Fixman v. Brown

14 Daly 110 | New York Court of Common Pleas | 1887

Per Curiam.— [Present, Van Hoesen and Bookstaver, JJ.]

Ordinarily this court will not reverse a judgment rendered in the court below on the testimony alone, if there is sufficient evidence to support it, even if on the whole evidence we would have arrived at a different conclusion. But in this case the compensation demanded is so disproportioned to the services rendered, and the contract insisted upon by the plaintiff so unusual, that we have deemed it our duty to carefully review the evidence.
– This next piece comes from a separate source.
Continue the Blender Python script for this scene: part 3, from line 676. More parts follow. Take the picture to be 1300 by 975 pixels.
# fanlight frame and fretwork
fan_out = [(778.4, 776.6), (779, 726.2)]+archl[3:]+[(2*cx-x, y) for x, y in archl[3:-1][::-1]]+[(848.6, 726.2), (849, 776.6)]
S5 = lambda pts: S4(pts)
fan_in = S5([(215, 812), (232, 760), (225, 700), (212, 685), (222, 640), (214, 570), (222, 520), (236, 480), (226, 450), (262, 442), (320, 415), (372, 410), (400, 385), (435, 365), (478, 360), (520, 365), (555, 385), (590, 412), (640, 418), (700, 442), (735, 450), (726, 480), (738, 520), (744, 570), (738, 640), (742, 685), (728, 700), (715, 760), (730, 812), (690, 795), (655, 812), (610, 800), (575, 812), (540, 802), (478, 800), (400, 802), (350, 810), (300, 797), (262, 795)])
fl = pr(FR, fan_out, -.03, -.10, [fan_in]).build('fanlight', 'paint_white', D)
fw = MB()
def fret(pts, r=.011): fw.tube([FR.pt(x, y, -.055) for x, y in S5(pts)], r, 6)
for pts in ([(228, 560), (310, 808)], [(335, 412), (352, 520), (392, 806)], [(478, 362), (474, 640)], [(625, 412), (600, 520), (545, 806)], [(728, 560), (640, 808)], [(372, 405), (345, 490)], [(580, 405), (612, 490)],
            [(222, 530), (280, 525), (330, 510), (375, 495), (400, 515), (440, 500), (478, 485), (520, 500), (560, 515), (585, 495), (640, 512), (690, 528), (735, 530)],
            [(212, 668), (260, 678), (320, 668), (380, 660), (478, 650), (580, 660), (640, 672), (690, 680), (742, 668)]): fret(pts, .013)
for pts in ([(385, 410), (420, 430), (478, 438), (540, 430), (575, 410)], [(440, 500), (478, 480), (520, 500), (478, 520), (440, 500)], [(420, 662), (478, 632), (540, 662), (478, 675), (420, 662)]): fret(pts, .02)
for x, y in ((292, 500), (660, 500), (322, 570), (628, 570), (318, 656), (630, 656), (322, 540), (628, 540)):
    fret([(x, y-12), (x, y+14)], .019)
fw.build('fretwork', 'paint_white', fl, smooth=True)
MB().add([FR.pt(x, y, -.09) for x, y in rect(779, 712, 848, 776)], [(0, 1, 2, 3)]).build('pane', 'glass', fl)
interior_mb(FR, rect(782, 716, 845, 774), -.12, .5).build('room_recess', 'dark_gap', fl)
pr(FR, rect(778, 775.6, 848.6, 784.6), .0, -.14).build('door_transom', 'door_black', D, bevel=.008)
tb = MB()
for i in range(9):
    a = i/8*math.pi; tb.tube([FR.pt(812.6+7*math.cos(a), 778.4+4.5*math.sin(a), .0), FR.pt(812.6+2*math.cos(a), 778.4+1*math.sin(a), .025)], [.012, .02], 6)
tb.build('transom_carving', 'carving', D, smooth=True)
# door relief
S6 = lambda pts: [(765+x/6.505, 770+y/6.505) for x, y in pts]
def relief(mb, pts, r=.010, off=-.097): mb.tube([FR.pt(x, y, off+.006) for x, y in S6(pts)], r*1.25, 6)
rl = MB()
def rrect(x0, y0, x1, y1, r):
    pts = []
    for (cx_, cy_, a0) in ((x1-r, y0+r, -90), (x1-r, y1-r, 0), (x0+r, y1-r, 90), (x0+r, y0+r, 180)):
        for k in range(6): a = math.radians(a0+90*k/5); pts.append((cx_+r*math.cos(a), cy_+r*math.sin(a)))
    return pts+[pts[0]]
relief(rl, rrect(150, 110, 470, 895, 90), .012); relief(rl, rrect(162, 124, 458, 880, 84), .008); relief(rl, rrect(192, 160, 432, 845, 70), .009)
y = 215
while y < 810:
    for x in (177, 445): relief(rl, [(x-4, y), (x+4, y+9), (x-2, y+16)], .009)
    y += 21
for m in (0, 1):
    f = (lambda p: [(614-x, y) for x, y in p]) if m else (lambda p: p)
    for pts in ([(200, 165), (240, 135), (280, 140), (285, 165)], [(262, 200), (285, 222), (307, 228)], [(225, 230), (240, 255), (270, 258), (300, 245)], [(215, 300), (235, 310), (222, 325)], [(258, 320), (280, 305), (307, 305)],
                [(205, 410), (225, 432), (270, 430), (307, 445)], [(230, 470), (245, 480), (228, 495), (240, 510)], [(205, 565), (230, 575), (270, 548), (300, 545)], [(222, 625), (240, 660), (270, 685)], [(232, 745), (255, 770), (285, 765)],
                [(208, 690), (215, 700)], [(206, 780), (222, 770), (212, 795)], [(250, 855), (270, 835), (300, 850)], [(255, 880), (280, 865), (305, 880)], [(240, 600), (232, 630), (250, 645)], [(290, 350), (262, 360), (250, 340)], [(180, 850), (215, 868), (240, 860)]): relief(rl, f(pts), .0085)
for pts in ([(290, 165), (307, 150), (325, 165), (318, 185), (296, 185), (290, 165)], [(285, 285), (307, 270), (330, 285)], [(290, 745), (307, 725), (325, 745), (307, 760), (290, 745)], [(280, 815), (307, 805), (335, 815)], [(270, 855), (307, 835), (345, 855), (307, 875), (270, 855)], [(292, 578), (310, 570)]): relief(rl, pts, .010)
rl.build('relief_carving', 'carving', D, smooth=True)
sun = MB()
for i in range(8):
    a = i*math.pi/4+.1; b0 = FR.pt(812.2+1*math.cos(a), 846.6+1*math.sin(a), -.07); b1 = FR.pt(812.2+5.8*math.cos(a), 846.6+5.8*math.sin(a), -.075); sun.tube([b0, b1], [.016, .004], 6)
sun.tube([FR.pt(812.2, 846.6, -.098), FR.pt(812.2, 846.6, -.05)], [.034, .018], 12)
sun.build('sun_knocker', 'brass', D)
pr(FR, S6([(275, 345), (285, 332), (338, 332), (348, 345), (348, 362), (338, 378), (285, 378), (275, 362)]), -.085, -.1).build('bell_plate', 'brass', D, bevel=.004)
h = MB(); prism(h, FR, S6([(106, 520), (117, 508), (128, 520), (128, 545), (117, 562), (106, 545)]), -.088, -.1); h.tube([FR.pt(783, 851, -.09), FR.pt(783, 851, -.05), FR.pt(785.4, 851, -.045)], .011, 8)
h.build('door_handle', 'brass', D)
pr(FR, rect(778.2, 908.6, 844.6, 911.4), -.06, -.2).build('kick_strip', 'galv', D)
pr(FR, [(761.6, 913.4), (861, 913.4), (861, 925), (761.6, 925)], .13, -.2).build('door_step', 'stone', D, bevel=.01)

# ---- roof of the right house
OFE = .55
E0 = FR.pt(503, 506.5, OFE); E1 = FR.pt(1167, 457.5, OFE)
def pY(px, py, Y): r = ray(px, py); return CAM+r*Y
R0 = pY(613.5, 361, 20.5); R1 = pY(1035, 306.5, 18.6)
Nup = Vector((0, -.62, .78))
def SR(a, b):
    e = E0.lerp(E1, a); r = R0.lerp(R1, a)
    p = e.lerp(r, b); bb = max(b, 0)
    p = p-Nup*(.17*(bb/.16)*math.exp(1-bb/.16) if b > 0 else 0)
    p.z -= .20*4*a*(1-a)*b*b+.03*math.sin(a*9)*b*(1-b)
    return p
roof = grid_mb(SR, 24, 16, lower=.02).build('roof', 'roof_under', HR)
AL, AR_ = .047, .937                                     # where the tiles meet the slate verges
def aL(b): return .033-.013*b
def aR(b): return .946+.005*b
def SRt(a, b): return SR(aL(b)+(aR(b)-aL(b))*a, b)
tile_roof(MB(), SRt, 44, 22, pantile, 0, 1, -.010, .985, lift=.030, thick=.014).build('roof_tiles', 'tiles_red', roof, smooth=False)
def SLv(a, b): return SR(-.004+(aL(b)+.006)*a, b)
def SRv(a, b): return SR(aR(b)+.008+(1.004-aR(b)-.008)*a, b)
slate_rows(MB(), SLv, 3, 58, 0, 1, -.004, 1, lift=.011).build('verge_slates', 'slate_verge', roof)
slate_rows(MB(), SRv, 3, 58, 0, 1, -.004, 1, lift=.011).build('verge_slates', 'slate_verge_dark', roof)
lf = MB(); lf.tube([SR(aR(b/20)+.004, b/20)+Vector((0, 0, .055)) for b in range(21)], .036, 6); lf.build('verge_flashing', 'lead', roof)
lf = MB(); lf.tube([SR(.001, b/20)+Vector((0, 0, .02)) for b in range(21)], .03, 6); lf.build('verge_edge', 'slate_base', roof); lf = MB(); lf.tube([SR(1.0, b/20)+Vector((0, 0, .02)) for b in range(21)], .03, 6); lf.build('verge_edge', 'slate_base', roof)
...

From the undisputed facts it appears that the firm of Stone & Healing, being indebted to Loomis & Co., among other things assigned a claim which the first-named firm had against one Johnston to John S. Loomis of Loomis & Co.; that Loomis thereupon commenced an action against Johnston for the amount of the claim; that this was resisted by Johnston; and it was thought necessary to procure the testimony of Stone in support of the claim. To this end various attempts had been made by Mr. Loomis and the defendant, acting as his attorney, to get Stone’s evidence, without success. Stone had, however, consulted the plaintiff in relation-to the matter, and the latter, on the 9th of June, 1885, wrote Loomis & Co. that Mr. Stone was in New *112York and ready and willing to have his testimony taken. In this letter no hint was given that the plaintiff expected anything for his services. Indeed, Stone, being assignor of the claim, should have been willing and ready to support it whenever required. Plaintiff, however, in his letter said he represented Stone, and all communications intended for Stone should be sent to him.

After several unsuccessful attempts had been made to see plaintiff, the parties to this action met on the 23d of June, 1885, plaintiff, as attorney for Stone, and defendant, as attorney for Loomis. Neither had been acquainted with the other before.
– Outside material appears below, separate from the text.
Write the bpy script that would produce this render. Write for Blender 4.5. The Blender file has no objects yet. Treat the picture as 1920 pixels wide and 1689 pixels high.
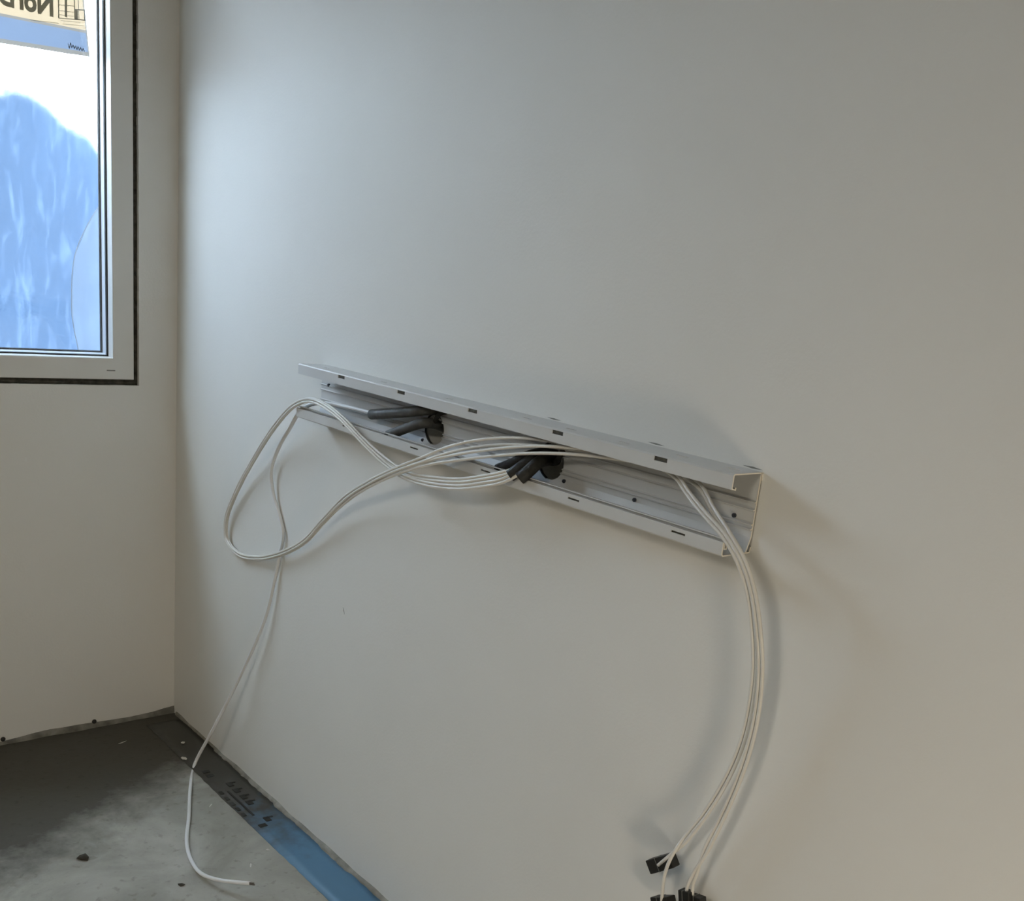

Plaintiff claims that, after assuring defendant that he could get Stone’s testimony, he asked how he should be paid, and states the remainder of the conversation as follows: “You [the defendant] said, I will pay you when the suit is ended. We have a good suit here. I said, that will not do, and I would not render services on these conditions. You said, this is a good case, and I said I could not help that, I would not agree to that; and you said, I will pay you $100; will that do ? and I said, that will do.”

According to plaintiff’s evidence this was the first and only sum mentioned by either as compensation for plaintiff’s services, which the case discloses was merely to bring the defendant and the referee to the place where Stone was and being present during the examination, the whole occupying but a few hours of one afternoon.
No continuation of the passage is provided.